Lightmind Extract 063


Elias 2.24.07
Now I understand why Elias likes the ego, and tries to find a way to deliver the ego from out of the solipsistic circle, and let it become the child of God, or the sprout that grows into God, or something like that. I understand why you like that also. I would love it if I could see things that way, but I cannot. Why? Because the only enterprise is dependent on a core solipsism, and I don’t see any way around that. The buck stops here, in other words, and unless I know myself, the rest means nothing. So this solipsistic circle begins and ends with me. This is another way of saying that we are narcissus. The world revolves around us, but what is at the center?

OK, I get to say something here, because you have characterized my views.

First off, I don’t “like” the ego. Nor do I “dislike” it. In fact, my attitude is still open as to what it really is and why it exists at all. I’m still in the mode of studying the thing, and mostly detached from the findings, one way or another.

For another, I don’t have a need, at this point, for a belief system about reality, realization, duality, non-duality, etc. I operate without beliefs, for the most part, and just let life show itself to me, in whatever way it can.

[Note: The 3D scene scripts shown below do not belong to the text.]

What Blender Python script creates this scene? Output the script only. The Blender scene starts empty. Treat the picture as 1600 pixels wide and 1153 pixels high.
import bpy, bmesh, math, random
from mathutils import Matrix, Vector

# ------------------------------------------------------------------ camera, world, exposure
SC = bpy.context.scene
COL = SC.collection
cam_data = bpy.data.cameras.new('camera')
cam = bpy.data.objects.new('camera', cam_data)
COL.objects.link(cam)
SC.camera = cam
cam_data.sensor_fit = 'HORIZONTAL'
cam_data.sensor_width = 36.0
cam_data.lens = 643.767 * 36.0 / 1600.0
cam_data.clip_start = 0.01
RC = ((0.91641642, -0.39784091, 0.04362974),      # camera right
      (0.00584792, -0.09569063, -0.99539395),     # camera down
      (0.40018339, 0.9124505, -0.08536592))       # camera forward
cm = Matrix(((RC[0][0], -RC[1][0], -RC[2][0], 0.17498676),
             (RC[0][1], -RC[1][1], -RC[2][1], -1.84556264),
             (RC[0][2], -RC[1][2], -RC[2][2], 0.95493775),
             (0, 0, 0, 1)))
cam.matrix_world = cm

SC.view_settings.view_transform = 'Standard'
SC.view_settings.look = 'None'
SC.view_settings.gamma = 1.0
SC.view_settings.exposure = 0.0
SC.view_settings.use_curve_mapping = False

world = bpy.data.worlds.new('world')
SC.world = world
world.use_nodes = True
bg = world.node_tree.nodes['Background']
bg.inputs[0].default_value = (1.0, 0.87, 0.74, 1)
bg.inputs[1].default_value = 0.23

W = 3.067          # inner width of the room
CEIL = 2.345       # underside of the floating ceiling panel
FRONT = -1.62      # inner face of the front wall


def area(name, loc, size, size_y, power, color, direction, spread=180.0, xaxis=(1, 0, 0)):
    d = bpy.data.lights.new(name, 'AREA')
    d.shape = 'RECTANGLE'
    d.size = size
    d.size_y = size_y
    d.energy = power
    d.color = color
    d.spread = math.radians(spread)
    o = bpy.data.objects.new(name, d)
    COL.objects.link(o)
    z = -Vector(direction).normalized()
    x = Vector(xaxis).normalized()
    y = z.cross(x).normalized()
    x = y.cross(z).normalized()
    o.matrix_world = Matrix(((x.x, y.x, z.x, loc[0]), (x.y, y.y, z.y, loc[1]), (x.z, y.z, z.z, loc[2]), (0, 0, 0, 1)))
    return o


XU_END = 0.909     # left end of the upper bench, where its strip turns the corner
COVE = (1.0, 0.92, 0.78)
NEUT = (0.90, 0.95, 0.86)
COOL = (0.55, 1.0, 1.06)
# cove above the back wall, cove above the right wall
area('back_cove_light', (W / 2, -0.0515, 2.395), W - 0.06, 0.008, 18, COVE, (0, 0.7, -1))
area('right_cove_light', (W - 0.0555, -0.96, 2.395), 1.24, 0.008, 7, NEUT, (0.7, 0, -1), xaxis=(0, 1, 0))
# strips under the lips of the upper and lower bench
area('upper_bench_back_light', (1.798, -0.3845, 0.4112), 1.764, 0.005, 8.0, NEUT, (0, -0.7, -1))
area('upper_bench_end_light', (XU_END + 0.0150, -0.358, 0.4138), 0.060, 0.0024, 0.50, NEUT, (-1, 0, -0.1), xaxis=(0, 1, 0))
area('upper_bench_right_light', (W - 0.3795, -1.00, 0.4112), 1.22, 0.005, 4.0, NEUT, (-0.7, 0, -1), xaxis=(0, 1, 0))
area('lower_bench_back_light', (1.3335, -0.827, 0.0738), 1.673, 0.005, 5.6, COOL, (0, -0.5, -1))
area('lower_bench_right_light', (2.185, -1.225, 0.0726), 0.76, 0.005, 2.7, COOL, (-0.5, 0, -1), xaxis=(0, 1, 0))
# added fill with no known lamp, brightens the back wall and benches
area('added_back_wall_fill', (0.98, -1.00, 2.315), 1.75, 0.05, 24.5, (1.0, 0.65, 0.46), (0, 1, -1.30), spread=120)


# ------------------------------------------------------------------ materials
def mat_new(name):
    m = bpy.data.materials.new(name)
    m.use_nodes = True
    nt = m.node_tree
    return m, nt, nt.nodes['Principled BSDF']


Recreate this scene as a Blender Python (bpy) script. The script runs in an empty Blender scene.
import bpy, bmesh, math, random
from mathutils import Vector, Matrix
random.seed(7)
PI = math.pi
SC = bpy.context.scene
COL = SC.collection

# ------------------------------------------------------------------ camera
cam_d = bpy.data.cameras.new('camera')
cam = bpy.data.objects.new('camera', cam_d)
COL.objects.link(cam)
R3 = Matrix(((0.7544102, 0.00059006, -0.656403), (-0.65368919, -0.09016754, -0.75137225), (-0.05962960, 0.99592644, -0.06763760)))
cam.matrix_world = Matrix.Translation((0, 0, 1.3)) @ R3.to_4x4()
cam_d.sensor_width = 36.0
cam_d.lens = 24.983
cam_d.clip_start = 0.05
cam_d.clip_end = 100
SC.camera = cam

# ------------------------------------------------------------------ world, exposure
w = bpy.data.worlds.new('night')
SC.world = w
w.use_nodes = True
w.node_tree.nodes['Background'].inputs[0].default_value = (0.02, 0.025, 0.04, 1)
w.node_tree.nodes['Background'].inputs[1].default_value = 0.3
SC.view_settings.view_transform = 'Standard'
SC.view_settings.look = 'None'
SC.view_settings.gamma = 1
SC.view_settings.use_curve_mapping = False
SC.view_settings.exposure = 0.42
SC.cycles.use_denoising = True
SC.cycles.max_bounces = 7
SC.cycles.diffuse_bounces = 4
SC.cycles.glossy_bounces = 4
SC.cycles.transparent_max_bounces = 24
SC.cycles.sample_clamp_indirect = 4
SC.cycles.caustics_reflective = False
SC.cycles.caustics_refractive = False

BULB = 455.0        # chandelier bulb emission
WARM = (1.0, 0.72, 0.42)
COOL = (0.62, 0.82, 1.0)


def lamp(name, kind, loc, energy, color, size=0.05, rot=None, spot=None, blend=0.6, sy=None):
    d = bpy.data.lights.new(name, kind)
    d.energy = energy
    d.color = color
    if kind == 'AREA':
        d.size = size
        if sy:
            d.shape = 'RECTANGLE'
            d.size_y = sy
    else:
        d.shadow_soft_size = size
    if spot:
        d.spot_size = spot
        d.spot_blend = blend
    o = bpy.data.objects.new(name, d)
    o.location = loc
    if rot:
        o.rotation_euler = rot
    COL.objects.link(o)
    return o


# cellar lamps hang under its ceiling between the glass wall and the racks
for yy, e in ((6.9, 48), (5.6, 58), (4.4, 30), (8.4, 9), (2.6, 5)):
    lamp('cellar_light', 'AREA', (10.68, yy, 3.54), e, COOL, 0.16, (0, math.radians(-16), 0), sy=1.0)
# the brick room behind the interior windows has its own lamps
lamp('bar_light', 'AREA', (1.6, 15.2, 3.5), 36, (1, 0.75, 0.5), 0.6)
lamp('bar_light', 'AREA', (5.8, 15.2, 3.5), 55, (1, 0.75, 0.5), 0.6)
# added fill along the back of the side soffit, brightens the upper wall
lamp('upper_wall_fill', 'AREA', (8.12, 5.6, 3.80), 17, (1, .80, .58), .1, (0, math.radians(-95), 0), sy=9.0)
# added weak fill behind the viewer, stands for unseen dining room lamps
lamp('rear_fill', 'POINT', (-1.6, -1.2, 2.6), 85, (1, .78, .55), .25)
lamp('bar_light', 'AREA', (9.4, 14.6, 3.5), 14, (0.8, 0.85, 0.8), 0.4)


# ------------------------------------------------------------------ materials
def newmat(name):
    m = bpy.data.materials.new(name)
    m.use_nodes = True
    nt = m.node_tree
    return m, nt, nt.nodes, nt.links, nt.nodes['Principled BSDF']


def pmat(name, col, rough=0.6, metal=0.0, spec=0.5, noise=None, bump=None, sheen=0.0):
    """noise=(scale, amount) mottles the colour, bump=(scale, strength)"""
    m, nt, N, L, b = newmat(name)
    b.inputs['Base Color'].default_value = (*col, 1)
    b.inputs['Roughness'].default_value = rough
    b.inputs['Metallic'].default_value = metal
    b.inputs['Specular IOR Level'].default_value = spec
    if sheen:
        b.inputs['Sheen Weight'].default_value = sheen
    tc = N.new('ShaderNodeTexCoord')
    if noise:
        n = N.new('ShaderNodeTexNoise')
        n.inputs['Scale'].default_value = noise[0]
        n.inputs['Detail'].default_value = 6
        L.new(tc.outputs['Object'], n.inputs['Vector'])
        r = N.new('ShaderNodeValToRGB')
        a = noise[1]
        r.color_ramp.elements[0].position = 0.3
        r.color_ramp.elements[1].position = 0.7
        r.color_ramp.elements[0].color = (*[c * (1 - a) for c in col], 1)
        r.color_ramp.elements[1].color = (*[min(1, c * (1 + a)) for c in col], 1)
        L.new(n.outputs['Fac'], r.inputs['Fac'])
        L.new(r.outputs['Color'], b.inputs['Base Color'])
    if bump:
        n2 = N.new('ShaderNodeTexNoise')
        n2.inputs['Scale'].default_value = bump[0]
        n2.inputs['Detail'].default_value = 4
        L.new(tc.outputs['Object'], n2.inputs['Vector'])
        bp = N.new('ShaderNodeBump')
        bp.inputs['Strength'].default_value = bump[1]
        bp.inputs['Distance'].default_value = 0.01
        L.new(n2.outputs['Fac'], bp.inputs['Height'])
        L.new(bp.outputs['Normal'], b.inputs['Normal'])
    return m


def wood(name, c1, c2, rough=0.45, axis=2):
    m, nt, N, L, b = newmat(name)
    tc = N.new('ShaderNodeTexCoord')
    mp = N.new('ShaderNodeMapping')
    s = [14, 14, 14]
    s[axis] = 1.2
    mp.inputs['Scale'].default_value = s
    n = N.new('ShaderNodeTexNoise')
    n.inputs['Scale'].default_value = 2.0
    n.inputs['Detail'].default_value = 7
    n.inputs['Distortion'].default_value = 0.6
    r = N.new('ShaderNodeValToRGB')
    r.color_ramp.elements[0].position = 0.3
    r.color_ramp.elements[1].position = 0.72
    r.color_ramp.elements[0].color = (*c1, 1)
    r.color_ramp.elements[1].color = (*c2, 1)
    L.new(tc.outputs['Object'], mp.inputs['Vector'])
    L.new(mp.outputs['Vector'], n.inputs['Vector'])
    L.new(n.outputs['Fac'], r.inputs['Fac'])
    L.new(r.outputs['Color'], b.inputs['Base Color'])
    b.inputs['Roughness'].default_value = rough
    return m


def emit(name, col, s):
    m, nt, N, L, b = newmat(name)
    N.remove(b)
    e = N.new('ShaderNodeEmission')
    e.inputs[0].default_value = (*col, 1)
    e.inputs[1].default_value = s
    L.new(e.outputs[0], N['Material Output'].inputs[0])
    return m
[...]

That might seems strange, but I got tired of adhering to belief, quite awhile back. I became more of an existentialist. If reality were to reveal itself as a great enveloping horror, then let it be.

But of course when you let reality be itself (instead of trying to manipulate it with the ego or with the ego’s beliefs), it reveals itself to be wholely benign — even ecstatically so.

Get a few tastes of that and you quickly lose your concerns about the ego, as well as all this ponderous chest-beating of “solipsistic” philosophy. You fall out of the word-mind entirely, and, on occasion, even become unable to communicate what you know beyond a few stuttering remarks.

In the old days I was very high on the intellect. It was, as Jung would say, my “specialization”. But then, under the influence of the Spirit, I learned how the intellect sort of beats-up on the rest of the body-mind-being…and actually is instrumental in holding the being apart from the very delights of the Spirit that the intellect honors with its wordy considerations!

Talk about the ego — the intellect is the ego in action, par excellence. Really, it is the intellect that needs meditation and discipline…and surrender. And yet there are these “non-dual” philosophers, who darken the horizon with their ponderous speeches, draining life of the enjoyment which is inherent to being itself. These advaitins, with their weighty thoughts, are the enemy of the very thing they have enshrined in self-important abstractions!

(I don’t get that from reading Ramana, by the way. I feel light breaking through virtually everything he says. If he is an “advaitin”, he’s the best, because he is living what the philosophers only believe and hope to be true.)

Now, is the ego “the child that grows into God”? Not without self-knowledge, self-inspection, and deconstruction of the mind, that’s for sure. And this too is where I leave the realm of beliefs. Because the mind is a very real thing, experientially. It holds the raw data of our experience. It includes the psyche (conscious, unconscious, superconscious…or subconscious). It includes all the emotions that are riling the world at any given moment. It includes all the experience of all who have gone before us. And, not the least, it is something that doesn’t just go away when you wish it to, or when you recite various advaitin mantras.

The mind is “the elephant in the room”, and God, or the Self, or Buddha Nature, is the Reality that draws us into taking apart the mind.

Just that taking apart — that “involution” — is a step toward detachment. You might call it the birth of the witness consciousness. And while we might think that inspecting the mind is all about noticing and defusing the complexes that have ruled (and sometimes ruined) our lives, it is actually a way of awakening to the greater Self.

You sift these impressions, these sanskaras, these karmas…and you find their insubstantiality, their illusive nature which has been dependent on you to keep them in existence. What’s coming in then, from behind you, is the Truth. …It’s a Light that lights up your eye — clarifies your seeing.

To me, this is where you find “non-dual reality” — in the illumination from within. The already existing Truth — which is not dependent upon your intellect in any way — starts to leak through the cracks in the walls. If enough of it gets in, the walls give way entirely.

Yeah, that’s “the destruction of the ego” — if by ego we mean the intellect with its ponderous ideas, beliefs…and pride.